Dit is een vervolg op het verhaal van vorige week. Wie dus in detail wil weten wat er gebeurd zal eerst dat deel moeten lezen. Voor wie dat gedaan heeft, of dat niet wil, is hier het volgede deel in de saga van mij en mijn buurvrouw.
Tot dusver was ik al een aantal keren gewaarschuwd voor de buurvrouw waar ik naast kwam te wonen. Ik moet bekennen dat ik deze waarschuwingen niet serieus nam. Mijn hoofdgedachte was dat ik in een veel te nette en overstresste buurt kwam, waar iedereen iets te zeiken moest hebben en mijn arme buurvrouw het slachtoffer was geworden van een hetze. In mijn fantasie was ik de eerste nette bewoner in de wijk die alles met een kritisch maar eerlijk oog zou bekijken. Als een soort held met een heldere blik zou ik concluderen dat al dit gekonkel puur was voortgekomen uit de xenofobie van de buurt en ik mijn buurvrouw zou verdedigen, zelfs als dat betekende dat ik eraan ten onder zou gaan.

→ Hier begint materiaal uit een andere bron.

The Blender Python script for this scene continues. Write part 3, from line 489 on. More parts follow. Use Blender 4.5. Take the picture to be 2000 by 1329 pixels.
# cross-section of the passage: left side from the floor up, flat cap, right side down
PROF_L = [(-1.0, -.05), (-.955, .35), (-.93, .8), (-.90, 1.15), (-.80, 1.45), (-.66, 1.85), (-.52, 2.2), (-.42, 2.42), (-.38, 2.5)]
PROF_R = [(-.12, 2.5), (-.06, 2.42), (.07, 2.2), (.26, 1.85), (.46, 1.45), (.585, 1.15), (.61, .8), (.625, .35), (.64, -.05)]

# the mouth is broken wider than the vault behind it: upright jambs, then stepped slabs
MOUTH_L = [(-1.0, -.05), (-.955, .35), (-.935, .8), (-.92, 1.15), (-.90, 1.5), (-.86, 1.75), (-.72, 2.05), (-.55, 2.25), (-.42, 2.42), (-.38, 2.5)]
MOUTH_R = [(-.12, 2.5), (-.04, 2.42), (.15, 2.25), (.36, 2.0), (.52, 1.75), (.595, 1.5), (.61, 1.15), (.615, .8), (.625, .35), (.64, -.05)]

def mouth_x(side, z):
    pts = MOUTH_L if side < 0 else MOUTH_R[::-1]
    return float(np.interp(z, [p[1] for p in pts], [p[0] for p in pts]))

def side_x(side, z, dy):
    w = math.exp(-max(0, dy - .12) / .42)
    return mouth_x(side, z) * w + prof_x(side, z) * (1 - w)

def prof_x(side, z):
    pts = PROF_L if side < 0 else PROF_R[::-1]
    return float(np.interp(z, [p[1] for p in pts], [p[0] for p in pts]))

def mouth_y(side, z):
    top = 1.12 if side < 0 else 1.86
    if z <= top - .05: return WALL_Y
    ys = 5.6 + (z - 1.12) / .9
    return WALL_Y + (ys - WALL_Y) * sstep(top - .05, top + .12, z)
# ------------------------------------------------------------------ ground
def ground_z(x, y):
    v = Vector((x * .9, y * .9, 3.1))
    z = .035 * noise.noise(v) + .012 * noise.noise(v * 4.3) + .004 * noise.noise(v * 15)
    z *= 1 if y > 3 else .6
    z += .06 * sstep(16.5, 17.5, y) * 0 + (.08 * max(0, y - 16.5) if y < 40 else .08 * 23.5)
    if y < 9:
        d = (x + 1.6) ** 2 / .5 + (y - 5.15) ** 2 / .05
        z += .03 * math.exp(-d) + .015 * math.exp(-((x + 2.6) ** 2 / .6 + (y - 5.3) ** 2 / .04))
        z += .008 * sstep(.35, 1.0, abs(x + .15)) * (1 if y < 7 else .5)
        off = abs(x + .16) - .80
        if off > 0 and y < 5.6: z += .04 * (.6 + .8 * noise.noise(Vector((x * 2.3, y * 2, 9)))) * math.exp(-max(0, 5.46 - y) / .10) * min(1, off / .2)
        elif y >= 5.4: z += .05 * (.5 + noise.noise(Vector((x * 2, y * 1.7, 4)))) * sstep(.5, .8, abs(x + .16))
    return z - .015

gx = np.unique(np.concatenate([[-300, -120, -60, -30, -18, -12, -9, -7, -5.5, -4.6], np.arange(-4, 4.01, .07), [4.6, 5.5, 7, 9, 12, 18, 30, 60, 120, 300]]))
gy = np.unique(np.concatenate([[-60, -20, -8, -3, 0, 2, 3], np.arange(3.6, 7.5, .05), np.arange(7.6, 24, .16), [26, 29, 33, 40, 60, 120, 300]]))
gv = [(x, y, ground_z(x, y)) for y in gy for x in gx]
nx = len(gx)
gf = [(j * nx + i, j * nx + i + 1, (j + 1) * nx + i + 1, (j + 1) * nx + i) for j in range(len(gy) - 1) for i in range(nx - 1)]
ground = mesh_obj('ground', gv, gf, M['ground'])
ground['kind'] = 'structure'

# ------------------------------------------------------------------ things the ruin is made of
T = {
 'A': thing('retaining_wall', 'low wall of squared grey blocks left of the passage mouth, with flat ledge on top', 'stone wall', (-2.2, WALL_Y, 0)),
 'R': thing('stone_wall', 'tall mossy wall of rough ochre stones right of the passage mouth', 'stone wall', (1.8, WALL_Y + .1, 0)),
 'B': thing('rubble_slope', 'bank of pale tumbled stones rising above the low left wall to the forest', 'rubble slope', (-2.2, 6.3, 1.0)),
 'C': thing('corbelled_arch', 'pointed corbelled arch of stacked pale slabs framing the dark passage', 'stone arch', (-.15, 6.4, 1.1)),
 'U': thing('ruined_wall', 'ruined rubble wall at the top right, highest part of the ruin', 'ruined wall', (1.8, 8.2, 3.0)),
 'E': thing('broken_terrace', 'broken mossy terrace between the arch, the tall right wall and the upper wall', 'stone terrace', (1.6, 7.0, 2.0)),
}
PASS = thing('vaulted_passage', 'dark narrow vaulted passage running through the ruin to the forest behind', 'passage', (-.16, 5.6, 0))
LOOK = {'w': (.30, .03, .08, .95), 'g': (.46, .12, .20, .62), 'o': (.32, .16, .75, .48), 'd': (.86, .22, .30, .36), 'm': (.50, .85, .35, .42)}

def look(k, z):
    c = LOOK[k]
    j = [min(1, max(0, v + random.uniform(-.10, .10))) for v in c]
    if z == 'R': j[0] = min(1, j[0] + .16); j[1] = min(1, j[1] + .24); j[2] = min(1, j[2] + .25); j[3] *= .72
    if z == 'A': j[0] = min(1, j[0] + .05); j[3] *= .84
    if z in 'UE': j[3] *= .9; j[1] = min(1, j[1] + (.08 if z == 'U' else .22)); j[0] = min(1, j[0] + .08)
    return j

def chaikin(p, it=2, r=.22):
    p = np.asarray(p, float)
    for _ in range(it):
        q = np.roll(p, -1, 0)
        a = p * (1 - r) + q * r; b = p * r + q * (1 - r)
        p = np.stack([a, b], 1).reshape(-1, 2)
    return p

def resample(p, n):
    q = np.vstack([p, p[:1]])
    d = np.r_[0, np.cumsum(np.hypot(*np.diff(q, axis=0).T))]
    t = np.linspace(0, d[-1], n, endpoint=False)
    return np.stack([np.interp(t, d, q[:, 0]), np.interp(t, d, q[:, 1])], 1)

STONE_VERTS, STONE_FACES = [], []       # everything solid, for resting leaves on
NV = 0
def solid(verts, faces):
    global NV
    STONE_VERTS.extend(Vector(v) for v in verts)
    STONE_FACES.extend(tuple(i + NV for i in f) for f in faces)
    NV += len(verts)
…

Ik nam dus de waarschuwing van mijn moeder ter harte. “Als jij er maar niks mee begint!” en begon aan het leven in mijn nieuwe huisje, terug aan de overkant, de juiste kant van de rivier en weer terug in een echt dorp. Met alleen maar kalme en dorpse mensen om mij heen. Mensen die “hallo” zeiden wanneer je ze tegenkwam op straat. Dat was in Gorinchem wel anders geweest. Als je daar al een begroeting kreeg dan was het meestal “salaam” maar ik werd daar bijna nooit begroet. Hier de hele tijd!
Over de buurvrouw was er ook weinig te berichten. De eerste weken was ze namelijk nog op vakantie. En in de weken dat ze terug was hadden we geen tot weinig contact. Ik kan mij ook niet herinneren of we elkaar voorgesteld hebben. Het eerste contact wat ik mij wel kan herinneren was met haar kinderen. Ik was namelijk voor in de tuin bezig toen die zich bij mij aandienden. Een kindervriend als ik ben heb ik ze een rondleiding door mijn huis gegeven en vooral in mijn apparatuur waren ze heel geïnteresseerd. Toentertijd nog een playstation 3. Mijn overbuurman riep mij snel bij hem en waarschuwde mij hen in de gaten te houden vanwege grijpgrage vingertjes.
Daarna liep het redelijk normaal, ik heb zelfs nog een keertje ijsjes in de vriezer gehad omdat zij daar geen ruimte meer voor had. Voor de rest hadden we weinig contact. Natuurlijk waren er strubbelingen, dat de muziek iets harder stond en dat ze af en toe ruzie had. Maar dat zijn dingen die te vergeven zijn, het kan natuurlijk niet altijd rustig zijn, en zoals gezegd zijn kinderen wel vaker luidruchtig en kan ik hen dat ook wel vergeven.
Ik was zo blij met mijn tuin dat ik een jaar later besloot een barbecue te geven voor mijn collega’s. Ik ben van het type dat liever feestjes geeft dan ze bezoekt. Het regelen van alles om het feest heen is voor mij altijd gezelliger dan het daadwerkelijke feestje. Dus de tuin in orde gemaakt, vlees in huis gehaald een zeiltje gespannen en een forse barbecue in stelling gebracht. Een luide box op een strategische plek neergezet, klaar voor het feestje.
Het was een heel gezellig feestje. En passant heb ik in mijn enthousiasme de schutting in de brand gestoken. De enige echte drankmisbruik van de avond kwam dan ook voort uit het feit dat de schutting en partytent gedoofd moesten worden met Heineken. En dan waren er de discussies. Het bedrijf zat net in een transitieperiode en onze afdeling zou een nieuwe chef krijgen. Er was echter nog niets bekend over de nieuwe chef en het was de vraag of deze wel in het team zou passen. De discussie verliep volgens een vast stramien om daarna weer vast te lopen en opnieuw te beginnen. En omdat de drank rijkelijk vloeide werd het nogal eens luidruchtig.
De volgende dag was ik bezig met het opruimen van de achtergelaten chaos. Ik heb nette collega’s en een hoop was al opgeruimd. Het was dus enkel het laatste bijwerken toen de slaapkamerraam van de buurvrouw open ging. “Leuke discussies gisteravond.” wist ze te melden. Ik kon het natuurlijk niet anders dan met haar eens zijn.
Een paar weken later is het weer zaterdagavond en gaat de bel. Ik vraag mij af wie mij rond tien uur nog moet hebben en ga dus de deur openen. De buurvrouw. Dronken. “Heej, buurman… ik wil een discussie met je voeren!”